W muzyce polskiej nazwisko Józefa Świdra zostało nierozerwalnie związane z muzyką chóralną, choć kompozytor jest przecież twórcą 3 oper, szeregu dzieł kantatowo-oratoryjnych, 9 mszy, licznych pieśni, a także ponad 80 utworów instrumentalnych, w tym około 20 na instrumenty dęte. Spośród tych ostatnich wiele powstało z myślą o konkretnych wykonawcach – znakomitych muzykach katowickiej NOSPR (wcześniej WOSPR) i Filharmonii Śląskiej, zwykle też wykładowcach katowickiej Akademii Muzycznej (dawnej PWSM), prywatnie zaś przyjaciołach kompozytora.
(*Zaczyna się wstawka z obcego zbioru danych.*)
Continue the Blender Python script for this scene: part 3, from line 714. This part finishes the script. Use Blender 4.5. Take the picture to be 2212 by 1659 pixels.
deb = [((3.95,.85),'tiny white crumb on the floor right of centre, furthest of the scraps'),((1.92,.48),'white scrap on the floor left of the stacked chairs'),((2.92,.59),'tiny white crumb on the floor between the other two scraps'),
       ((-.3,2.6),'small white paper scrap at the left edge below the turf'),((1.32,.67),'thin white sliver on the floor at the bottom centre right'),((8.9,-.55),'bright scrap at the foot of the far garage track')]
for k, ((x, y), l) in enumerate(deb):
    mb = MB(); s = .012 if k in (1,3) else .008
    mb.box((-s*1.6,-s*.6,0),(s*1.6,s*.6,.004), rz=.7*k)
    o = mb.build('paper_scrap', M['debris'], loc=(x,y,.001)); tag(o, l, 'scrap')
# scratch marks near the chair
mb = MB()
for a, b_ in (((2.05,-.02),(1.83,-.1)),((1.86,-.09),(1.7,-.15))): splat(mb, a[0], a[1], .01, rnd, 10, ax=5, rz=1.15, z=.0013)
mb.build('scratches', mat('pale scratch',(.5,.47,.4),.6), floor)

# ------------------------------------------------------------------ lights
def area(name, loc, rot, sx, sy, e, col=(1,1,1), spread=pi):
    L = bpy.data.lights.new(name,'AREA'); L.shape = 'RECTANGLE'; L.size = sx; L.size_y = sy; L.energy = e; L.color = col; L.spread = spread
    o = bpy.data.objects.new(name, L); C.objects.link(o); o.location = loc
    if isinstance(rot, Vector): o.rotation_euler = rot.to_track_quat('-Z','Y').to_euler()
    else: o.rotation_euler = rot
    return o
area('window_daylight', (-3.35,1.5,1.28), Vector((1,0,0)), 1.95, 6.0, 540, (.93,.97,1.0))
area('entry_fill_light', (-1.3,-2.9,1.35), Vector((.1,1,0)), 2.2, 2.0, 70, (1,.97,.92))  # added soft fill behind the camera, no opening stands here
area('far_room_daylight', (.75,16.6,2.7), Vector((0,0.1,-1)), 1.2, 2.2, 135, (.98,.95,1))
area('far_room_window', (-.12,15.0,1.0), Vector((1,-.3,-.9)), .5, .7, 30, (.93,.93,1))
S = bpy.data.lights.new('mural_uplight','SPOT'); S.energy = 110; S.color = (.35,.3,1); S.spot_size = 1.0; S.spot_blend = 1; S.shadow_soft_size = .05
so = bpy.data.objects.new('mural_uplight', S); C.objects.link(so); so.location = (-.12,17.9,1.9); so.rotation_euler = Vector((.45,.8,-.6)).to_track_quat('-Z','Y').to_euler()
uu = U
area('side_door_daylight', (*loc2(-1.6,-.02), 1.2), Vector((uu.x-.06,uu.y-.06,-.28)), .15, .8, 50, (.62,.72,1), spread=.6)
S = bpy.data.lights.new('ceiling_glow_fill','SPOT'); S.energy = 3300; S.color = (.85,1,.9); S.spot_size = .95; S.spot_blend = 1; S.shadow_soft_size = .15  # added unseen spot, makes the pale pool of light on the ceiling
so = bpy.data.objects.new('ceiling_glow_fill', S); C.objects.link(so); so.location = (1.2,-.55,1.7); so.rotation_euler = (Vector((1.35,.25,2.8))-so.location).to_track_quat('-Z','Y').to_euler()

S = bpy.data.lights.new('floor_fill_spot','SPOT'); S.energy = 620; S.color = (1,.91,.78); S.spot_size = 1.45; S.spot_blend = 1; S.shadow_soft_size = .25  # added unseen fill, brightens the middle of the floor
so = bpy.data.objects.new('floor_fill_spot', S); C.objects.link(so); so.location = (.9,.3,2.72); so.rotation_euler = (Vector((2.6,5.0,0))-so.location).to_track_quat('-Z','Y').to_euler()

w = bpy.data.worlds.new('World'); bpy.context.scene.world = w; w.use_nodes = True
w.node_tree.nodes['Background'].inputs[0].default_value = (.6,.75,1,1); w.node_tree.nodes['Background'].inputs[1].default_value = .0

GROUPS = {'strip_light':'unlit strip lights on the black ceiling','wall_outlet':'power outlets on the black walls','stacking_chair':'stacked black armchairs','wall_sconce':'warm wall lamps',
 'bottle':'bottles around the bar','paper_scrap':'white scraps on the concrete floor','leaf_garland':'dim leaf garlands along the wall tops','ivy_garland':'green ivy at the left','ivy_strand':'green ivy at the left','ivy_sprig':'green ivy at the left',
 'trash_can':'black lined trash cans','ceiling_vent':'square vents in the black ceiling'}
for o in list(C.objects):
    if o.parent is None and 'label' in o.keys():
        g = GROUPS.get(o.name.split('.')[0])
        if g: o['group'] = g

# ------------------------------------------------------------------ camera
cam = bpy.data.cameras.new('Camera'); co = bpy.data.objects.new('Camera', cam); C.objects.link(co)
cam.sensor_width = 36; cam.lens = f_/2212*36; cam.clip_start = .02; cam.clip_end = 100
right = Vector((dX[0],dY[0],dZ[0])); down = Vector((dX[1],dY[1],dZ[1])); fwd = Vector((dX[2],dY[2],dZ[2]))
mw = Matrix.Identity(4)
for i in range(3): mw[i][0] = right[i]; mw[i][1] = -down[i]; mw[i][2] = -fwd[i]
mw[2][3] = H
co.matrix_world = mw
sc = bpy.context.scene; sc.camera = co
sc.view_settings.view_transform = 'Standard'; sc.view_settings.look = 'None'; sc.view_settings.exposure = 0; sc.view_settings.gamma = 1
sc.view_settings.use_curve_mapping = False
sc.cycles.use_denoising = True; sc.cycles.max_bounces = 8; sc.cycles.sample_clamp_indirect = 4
Wychowanek klasy kompozycji profesora Bolesława Woytowicza w Państwowej Wyższej Szkole Muzycznej w Katowicach (dyplom w 1955 roku) inaczej niż jego przyjaciele z lat studiów: Henryk Mikołaj Górecki, Wojciech Kilar czy nieco starszy Witold Szalonek, nigdy nie wdał się w flirt z muzyczną awangardą – i tym samym też oszczędzona mu była trudna droga powrotu „ku sobie”. Z natury romantyk, lecz z silnie zakorzenioną potrzebą klasycznego ładu, pozostał Świder wierny idiomowi muzycznego neoklasycyzmu o romantyczno-lirycznym zabarwieniu, który jednak stanowił czasem punkt wyjścia dla niezwykłych nieraz ekskursów i przybierał nierzadko zaskakujący kształt. Muzyka Świdra, jak trafnie to określiła Jolanta Szulakowska-Kulawik w swojej monografii twórczości kompozytora, to „muzyka, która czekała na postmodernizm”. Właśnie tak: nie „muzyka postmodernistyczna”, lecz „muzyka, która czekała na postmodernizm”. Dopiero bowiem dziś, w czasach „ponowoczesności” – z perspektywy nieraz jakże jałowych „osiągnięć” awangardowej moderny – właściwie odebrać możemy smak muzyki, która powstawała w zgodzie z własnym „ja”.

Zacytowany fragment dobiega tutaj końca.